Materials from the 1920s and 30s make up the core and simultaneously the most numerous part of the collection. These contain town maps, plans, drawings of nearly 700 residential houses, as well as of theatres, community centres, schools, administrative buildings and banks.
Also post-war architecture of the 1940s and 50s is relatively well represented. The materials include master plans of cities, plans of new main squares, designs of grand Victory monuments, entries of competitions for standard designs of residential houses, schools, kindergartens and other buildings, but also the Tallinn Song Festival Grandstand winning competition entry and many other items.
The Museum also collects recent competition projects, such as winning entries for the Estonian Art Museum competition, the biggest international competition in Estonia (1994), the new administrative building of the Tallinn city government (2009) etc.
Architects’ personal collections, constitute a significant part of the main collection.

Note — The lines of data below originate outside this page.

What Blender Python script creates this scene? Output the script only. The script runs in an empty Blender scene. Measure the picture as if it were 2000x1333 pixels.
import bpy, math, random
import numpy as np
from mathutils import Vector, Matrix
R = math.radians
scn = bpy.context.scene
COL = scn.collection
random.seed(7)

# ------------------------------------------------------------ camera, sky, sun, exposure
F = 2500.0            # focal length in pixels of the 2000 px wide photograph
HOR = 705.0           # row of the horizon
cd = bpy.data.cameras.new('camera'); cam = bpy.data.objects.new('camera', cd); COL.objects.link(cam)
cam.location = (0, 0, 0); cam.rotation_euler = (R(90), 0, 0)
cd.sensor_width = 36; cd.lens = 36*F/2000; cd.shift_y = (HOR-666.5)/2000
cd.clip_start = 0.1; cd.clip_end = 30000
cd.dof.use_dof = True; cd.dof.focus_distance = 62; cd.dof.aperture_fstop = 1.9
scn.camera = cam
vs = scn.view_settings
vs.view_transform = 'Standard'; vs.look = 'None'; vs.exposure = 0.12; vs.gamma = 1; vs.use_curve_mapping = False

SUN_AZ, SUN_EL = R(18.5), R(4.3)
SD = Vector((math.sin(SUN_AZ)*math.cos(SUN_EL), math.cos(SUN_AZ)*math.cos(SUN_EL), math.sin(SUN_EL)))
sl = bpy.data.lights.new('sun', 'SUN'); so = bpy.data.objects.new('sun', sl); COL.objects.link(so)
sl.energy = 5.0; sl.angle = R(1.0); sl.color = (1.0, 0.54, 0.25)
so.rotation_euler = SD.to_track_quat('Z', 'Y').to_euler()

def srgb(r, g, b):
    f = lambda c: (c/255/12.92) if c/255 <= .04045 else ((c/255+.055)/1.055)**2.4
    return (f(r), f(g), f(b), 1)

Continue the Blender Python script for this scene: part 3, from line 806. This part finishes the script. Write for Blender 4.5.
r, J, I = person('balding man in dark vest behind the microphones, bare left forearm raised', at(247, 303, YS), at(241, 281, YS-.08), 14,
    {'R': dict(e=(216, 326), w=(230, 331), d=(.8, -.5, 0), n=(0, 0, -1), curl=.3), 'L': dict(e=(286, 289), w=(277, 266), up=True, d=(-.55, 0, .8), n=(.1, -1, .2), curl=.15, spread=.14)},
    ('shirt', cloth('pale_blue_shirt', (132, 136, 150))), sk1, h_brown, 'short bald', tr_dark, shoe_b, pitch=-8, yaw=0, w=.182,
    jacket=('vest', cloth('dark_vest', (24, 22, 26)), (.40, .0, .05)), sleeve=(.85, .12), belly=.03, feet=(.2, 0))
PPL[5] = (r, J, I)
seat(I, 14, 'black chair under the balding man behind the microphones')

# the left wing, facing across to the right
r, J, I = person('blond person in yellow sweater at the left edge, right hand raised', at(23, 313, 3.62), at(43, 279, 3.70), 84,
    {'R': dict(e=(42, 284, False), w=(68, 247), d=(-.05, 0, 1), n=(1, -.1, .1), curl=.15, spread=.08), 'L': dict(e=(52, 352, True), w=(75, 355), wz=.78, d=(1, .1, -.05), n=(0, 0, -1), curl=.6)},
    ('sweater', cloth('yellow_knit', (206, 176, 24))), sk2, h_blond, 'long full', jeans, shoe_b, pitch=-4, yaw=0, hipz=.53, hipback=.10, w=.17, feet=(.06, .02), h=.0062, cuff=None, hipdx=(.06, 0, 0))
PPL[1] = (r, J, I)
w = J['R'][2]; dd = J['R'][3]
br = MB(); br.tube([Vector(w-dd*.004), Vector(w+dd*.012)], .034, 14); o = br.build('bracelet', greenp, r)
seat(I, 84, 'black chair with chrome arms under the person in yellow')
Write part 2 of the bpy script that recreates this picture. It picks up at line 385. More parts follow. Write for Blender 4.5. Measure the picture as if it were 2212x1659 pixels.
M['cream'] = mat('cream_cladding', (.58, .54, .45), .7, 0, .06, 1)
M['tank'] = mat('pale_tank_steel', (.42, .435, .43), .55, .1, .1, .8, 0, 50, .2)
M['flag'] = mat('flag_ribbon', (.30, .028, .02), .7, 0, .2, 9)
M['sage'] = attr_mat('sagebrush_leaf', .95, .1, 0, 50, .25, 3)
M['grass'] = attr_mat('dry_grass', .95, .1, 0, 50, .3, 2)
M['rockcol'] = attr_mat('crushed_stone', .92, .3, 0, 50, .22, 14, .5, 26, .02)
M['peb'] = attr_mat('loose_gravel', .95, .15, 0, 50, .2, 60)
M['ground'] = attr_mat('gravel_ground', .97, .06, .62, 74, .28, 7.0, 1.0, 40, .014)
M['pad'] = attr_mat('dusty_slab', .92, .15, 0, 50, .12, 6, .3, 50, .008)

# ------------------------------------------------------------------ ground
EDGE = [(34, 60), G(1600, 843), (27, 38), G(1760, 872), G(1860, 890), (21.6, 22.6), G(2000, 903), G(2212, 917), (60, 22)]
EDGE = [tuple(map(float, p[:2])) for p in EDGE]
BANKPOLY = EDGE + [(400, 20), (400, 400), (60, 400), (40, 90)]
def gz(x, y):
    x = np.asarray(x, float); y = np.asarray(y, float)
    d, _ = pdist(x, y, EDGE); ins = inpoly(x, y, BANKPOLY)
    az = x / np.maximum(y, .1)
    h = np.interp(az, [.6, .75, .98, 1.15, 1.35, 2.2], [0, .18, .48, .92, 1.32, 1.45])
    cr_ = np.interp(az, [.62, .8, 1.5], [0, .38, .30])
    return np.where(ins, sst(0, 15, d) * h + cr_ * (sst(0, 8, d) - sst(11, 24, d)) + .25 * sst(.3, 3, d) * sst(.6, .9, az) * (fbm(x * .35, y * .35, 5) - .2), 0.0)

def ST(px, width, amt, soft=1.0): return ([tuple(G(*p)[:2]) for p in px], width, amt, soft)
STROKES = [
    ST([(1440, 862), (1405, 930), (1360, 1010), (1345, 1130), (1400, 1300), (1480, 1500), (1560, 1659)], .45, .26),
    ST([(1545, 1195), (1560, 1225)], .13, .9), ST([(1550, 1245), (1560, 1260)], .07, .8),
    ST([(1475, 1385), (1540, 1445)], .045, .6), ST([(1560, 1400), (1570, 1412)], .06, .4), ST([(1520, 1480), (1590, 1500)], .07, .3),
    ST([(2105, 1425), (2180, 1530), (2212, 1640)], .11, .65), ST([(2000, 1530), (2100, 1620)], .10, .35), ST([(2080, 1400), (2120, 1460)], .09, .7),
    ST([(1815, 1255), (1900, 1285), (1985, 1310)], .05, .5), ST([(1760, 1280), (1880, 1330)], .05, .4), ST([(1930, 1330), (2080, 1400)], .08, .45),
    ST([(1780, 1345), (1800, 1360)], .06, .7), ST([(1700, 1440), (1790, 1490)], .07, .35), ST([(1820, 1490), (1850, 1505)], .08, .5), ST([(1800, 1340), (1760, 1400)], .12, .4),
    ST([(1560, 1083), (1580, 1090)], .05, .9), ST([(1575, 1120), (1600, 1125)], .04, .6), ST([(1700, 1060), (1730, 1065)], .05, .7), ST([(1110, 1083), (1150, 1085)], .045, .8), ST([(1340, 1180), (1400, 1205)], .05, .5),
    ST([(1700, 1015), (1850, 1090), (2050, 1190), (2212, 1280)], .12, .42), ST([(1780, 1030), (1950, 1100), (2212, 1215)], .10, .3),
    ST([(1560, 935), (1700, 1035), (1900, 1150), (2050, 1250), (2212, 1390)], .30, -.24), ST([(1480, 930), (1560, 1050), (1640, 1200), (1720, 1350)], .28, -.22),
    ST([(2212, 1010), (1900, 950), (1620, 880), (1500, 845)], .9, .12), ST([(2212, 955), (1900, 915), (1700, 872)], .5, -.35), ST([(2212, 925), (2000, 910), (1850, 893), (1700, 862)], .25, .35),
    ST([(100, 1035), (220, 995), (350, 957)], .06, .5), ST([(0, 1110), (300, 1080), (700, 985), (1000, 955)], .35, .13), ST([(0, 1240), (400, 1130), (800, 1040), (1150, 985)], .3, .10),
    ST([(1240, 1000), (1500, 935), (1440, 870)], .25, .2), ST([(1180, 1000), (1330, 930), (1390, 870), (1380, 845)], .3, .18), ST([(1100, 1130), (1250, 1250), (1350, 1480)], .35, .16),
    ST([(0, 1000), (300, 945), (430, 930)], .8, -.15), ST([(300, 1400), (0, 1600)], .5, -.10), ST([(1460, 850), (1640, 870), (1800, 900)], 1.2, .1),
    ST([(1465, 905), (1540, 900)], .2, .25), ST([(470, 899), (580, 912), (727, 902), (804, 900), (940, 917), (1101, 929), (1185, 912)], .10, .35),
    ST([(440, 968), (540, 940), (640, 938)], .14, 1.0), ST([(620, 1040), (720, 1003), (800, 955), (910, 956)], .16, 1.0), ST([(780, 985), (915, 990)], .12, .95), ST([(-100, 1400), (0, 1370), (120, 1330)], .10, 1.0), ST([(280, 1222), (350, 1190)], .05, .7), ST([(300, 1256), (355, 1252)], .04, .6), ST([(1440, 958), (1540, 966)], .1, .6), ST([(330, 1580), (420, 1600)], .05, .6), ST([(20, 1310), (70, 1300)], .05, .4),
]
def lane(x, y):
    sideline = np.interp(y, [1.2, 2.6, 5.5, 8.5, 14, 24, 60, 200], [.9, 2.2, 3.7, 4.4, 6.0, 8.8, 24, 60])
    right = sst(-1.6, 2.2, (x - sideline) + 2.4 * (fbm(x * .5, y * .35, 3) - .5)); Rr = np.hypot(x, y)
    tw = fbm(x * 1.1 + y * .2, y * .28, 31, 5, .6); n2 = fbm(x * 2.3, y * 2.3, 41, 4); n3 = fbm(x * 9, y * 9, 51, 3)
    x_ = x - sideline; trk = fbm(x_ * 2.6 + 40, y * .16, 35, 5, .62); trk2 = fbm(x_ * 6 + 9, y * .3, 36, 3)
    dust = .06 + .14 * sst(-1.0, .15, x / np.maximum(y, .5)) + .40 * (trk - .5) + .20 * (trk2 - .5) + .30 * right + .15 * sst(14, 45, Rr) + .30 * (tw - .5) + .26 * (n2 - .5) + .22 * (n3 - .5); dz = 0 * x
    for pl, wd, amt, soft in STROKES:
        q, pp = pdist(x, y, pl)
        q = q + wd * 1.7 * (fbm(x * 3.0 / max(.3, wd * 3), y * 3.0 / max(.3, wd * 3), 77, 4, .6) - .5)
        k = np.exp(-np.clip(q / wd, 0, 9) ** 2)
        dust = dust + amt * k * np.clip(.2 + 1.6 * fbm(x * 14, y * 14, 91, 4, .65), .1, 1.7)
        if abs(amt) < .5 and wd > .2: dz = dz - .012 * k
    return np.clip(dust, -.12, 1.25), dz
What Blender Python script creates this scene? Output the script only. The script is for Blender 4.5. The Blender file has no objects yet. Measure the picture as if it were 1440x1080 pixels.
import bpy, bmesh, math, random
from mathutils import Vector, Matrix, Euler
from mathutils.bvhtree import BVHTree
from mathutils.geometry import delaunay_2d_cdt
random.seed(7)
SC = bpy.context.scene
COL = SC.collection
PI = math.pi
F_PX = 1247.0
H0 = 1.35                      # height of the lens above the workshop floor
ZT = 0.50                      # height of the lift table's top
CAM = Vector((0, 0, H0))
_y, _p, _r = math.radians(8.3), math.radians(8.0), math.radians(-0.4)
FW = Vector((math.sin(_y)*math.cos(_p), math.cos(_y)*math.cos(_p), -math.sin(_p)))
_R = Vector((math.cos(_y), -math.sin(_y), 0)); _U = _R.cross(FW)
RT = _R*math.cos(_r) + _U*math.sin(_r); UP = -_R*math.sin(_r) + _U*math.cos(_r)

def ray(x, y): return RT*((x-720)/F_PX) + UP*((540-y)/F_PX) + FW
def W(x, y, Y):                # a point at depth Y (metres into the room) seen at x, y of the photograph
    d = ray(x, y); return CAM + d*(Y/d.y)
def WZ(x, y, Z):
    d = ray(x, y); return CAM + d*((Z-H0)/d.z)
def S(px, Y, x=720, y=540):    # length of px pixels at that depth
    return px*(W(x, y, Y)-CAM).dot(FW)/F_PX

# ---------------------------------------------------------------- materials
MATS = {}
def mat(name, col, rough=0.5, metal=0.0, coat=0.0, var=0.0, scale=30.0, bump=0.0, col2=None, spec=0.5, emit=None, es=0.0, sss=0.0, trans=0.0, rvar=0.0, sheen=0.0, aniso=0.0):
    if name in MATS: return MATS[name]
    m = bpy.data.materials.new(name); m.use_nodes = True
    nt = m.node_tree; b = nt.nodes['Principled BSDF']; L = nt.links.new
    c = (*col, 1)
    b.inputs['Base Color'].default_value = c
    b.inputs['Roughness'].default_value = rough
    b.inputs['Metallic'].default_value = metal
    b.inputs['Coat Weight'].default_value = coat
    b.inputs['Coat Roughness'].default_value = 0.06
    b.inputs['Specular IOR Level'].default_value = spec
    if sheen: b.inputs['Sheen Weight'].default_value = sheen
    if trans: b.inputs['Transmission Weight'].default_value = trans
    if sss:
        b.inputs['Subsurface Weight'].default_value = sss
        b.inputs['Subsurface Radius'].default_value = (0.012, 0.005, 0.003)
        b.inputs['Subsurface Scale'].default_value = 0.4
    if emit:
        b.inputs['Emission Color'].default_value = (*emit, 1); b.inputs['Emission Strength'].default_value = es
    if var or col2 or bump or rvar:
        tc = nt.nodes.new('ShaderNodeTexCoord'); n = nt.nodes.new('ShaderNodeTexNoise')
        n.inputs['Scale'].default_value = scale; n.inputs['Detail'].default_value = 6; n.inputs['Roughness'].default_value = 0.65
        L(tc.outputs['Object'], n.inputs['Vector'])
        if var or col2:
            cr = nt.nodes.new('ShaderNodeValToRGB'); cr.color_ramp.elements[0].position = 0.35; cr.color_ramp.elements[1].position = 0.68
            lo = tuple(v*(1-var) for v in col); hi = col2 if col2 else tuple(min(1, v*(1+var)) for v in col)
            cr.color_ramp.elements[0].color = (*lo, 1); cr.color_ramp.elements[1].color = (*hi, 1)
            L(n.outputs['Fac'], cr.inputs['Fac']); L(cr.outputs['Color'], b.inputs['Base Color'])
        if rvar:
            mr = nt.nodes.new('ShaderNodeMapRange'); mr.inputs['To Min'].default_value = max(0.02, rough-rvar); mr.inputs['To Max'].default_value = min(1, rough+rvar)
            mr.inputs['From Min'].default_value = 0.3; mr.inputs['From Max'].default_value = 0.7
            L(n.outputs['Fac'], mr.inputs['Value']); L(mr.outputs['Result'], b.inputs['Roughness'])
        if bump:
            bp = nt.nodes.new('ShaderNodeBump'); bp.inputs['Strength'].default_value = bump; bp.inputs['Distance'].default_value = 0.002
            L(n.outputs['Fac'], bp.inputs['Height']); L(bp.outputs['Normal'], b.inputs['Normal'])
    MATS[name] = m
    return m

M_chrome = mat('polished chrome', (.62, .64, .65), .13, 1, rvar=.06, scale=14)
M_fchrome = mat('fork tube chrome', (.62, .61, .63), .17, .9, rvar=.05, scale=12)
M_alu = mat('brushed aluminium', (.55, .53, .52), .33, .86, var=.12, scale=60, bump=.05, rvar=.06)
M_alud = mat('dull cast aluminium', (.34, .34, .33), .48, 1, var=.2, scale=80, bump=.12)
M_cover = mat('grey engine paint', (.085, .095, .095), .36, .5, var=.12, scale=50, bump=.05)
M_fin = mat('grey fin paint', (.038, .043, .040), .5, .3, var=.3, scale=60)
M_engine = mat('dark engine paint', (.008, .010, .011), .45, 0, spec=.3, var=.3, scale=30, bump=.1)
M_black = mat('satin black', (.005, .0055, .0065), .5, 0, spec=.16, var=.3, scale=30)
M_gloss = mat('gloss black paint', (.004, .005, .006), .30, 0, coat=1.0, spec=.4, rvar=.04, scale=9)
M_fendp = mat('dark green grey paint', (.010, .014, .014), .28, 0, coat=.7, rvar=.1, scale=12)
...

Besides projects and drawings, these collections, which are mostly donated to the museum by inheritors, contain also student work, sketches, photographs, manuscripts, correspondence, memoirs as well as personal effects.
The museum’s collection of models, which now amounts to 200 models of areas and individual buildings, keeps constantly growing.
The museum also has a small furniture collection, containing 1920s’ and 30s’ furniture in the national style as well as a selection of modern Estonian designer furniture."